Exercise details: Set down the material below word for word, excluding the pictures.
+++
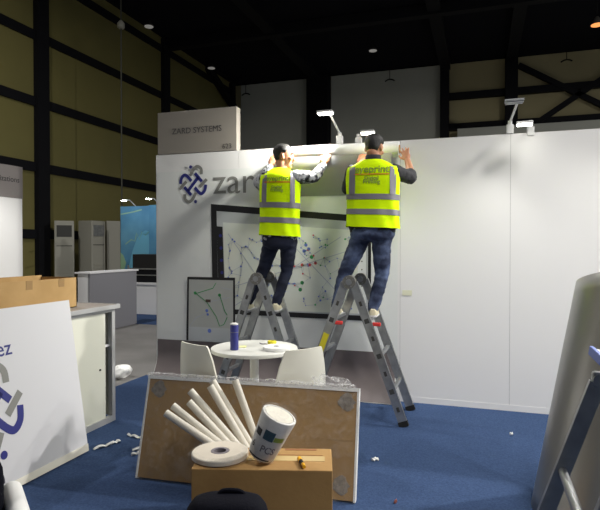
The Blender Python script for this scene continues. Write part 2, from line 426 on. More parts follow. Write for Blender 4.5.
# ---------------------------------------------------------------- wall lamps
def lamp(mx, hx, hy, hz, on, label, wide=.15, mz=2.49, aim=None, watt=0):
    t = thing('arm_floodlight', label, 'lamp', (mx, 5.245, mz), 'floodlights along the top of the booth wall')
    obj('clamp', B().span((mx - .03, 5.215, mz + .003), (mx + .03, 5.275, mz + .085), bev=.006).cyl((mx, 5.245, mz + .08), (mx, 5.245, mz + .12), .018), m_white, t)
    e = (hx + .03, hy + .04, hz + .012)
    obj('arm', B().tube([(mx, 5.245, mz + .11), e], .010, 10), m_white, t, smooth=True)
    h = obj('lamp_head', B().box((hx, hy, hz + .012), (wide, .085, .020), bev=.005), m_white if on else m_lensoff, t)
    obj('lens', B().box((hx, hy, hz - .004), (wide - .016, .072, .008)), m_lens if on else m_lensoff, h)
    if watt:
        l = bpy.data.lights.new('flood_beam', 'SPOT'); l.energy = watt; l.spot_size = R_(150); l.spot_blend = .9; l.shadow_soft_size = .03; l.color = (1, .985, .90)
        lo = bpy.data.objects.new('flood_beam', l); COL.objects.link(lo); lo.parent = t; p = V((hx, hy, hz - .075)); lo.location = p - V(t.location)
        lo.rotation_euler = (V(aim) - p).to_track_quat('-Z', 'Y').to_euler()
def added_lamp_right():
    # unseen return wall and its floodlight, both added to light the booth
    struct('added_wall_right', B().span((2.25, 1.2, 0), (2.29, 5.22, 2.49)), m_wall)
    t = thing('arm_floodlight', 'unseen fill floodlight on an added return wall at the right of the booth', 'lamp', (2.27, 3.4, 2.49), 'floodlights along the top of the booth wall')
    obj('clamp', B().span((2.24, 3.37, 2.493), (2.30, 3.43, 2.575), bev=.006).cyl((2.27, 3.4, 2.57), (2.27, 3.4, 2.61), .018), m_white, t)
    obj('arm', B().tube([(2.27, 3.4, 2.6), (1.90, 3.4, 2.74)], .010, 10), m_white, t, smooth=True)
    h = obj('lamp_head', B().box((1.85, 3.4, 2.742), (.11, .17, .024), bev=.006), m_white, t)
    obj('lens', B().box((1.85, 3.4, 2.726), (.095, .15, .008)), m_lens, h)
    l = bpy.data.lights.new('flood_beam', 'SPOT'); l.energy = SIDE; l.spot_size = R_(122); l.spot_blend = 1; l.shadow_soft_size = .06; l.color = (1, .99, .95)
    lo = bpy.data.objects.new('flood_beam', l); COL.objects.link(lo); lo.parent = t; p = V((1.85, 3.4, 2.64)); lo.location = p - V(t.location)
    lo.rotation_euler = (V((-.35, 3.8, 0)) - p).to_track_quat('-Z', 'Y').to_euler()
lamp(-1.32, -1.392, 4.975, 2.740, True, 'lit floodlight on a long white arm above the wall between the two workers', aim=(-3.6, 5.05, 1.0), watt=170)
lamp(-1.13, -.972, 4.90, 2.512, True, 'lit floodlight just above the head of the right worker',   .125, 2.46, (-1.0, 3.0, 0), 60)
lamp(.25, .262, 4.85, 2.675, False, 'unlit floodlight on a raised white arm above the plain wall')
lamp(.42, .352, 4.98, 2.515, True, 'short lit floodlight just right of the unlit lamp on the plain wall', .13, 2.46, (-.6, 2.8, 0), 55)
lamp(1.55, 1.50, 4.85, 2.69, True, 'unseen floodlight added as fill at the far right of the plain wall', aim=(0, 2.8, 0), watt=70)  # added out of view to keep the right of the wall bright
added_lamp_right()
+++
Response to this task:
The Blender Python script for this scene continues. Write part 2, from line 426 on. More parts follow. Write for Blender 4.5.
# ---------------------------------------------------------------- wall lamps
def lamp(mx, hx, hy, hz, on, label, wide=.15, mz=2.49, aim=None, watt=0):
    t = thing('arm_floodlight', label, 'lamp', (mx, 5.245, mz), 'floodlights along the top of the booth wall')
    obj('clamp', B().span((mx - .03, 5.215, mz + .003), (mx + .03, 5.275, mz + .085), bev=.006).cyl((mx, 5.245, mz + .08), (mx, 5.245, mz + .12), .018), m_white, t)
    e = (hx + .03, hy + .04, hz + .012)
    obj('arm', B().tube([(mx, 5.245, mz + .11), e], .010, 10), m_white, t, smooth=True)
    h = obj('lamp_head', B().box((hx, hy, hz + .012), (wide, .085, .020), bev=.005), m_white if on else m_lensoff, t)
    obj('lens', B().box((hx, hy, hz - .004), (wide - .016, .072, .008)), m_lens if on else m_lensoff, h)
    if watt:
        l = bpy.data.lights.new('flood_beam', 'SPOT'); l.energy = watt; l.spot_size = R_(150); l.spot_blend = .9; l.shadow_soft_size = .03; l.color = (1, .985, .90)
        lo = bpy.data.objects.new('flood_beam', l); COL.objects.link(lo); lo.parent = t; p = V((hx, hy, hz - .075)); lo.location = p - V(t.location)
        lo.rotation_euler = (V(aim) - p).to_track_quat('-Z', 'Y').to_euler()
def added_lamp_right():
    # unseen return wall and its floodlight, both added to light the booth
    struct('added_wall_right', B().span((2.25, 1.2, 0), (2.29, 5.22, 2.49)), m_wall)
    t = thing('arm_floodlight', 'unseen fill floodlight on an added return wall at the right of the booth', 'lamp', (2.27, 3.4, 2.49), 'floodlights along the top of the booth wall')
    obj('clamp', B().span((2.24, 3.37, 2.493), (2.30, 3.43, 2.575), bev=.006).cyl((2.27, 3.4, 2.57), (2.27, 3.4, 2.61), .018), m_white, t)
    obj('arm', B().tube([(2.27, 3.4, 2.6), (1.90, 3.4, 2.74)], .010, 10), m_white, t, smooth=True)
    h = obj('lamp_head', B().box((1.85, 3.4, 2.742), (.11, .17, .024), bev=.006), m_white, t)
    obj('lens', B().box((1.85, 3.4, 2.726), (.095, .15, .008)), m_lens, h)
    l = bpy.data.lights.new('flood_beam', 'SPOT'); l.energy = SIDE; l.spot_size = R_(122); l.spot_blend = 1; l.shadow_soft_size = .06; l.color = (1, .99, .95)
    lo = bpy.data.objects.new('flood_beam', l); COL.objects.link(lo); lo.parent = t; p = V((1.85, 3.4, 2.64)); lo.location = p - V(t.location)
    lo.rotation_euler = (V((-.35, 3.8, 0)) - p).to_track_quat('-Z', 'Y').to_euler()
lamp(-1.32, -1.392, 4.975, 2.740, True, 'lit floodlight on a long white arm above the wall between the two workers', aim=(-3.6, 5.05, 1.0), watt=170)
lamp(-1.13, -.972, 4.90, 2.512, True, 'lit floodlight just above the head of the right worker',   .125, 2.46, (-1.0, 3.0, 0), 60)
lamp(.25, .262, 4.85, 2.675, False, 'unlit floodlight on a raised white arm above the plain wall')
lamp(.42, .352, 4.98, 2.515, True, 'short lit floodlight just right of the unlit lamp on the plain wall', .13, 2.46, (-.6, 2.8, 0), 55)
lamp(1.55, 1.50, 4.85, 2.69, True, 'unseen floodlight added as fill at the far right of the plain wall', aim=(0, 2.8, 0), watt=70)  # added out of view to keep the right of the wall bright
added_lamp_right()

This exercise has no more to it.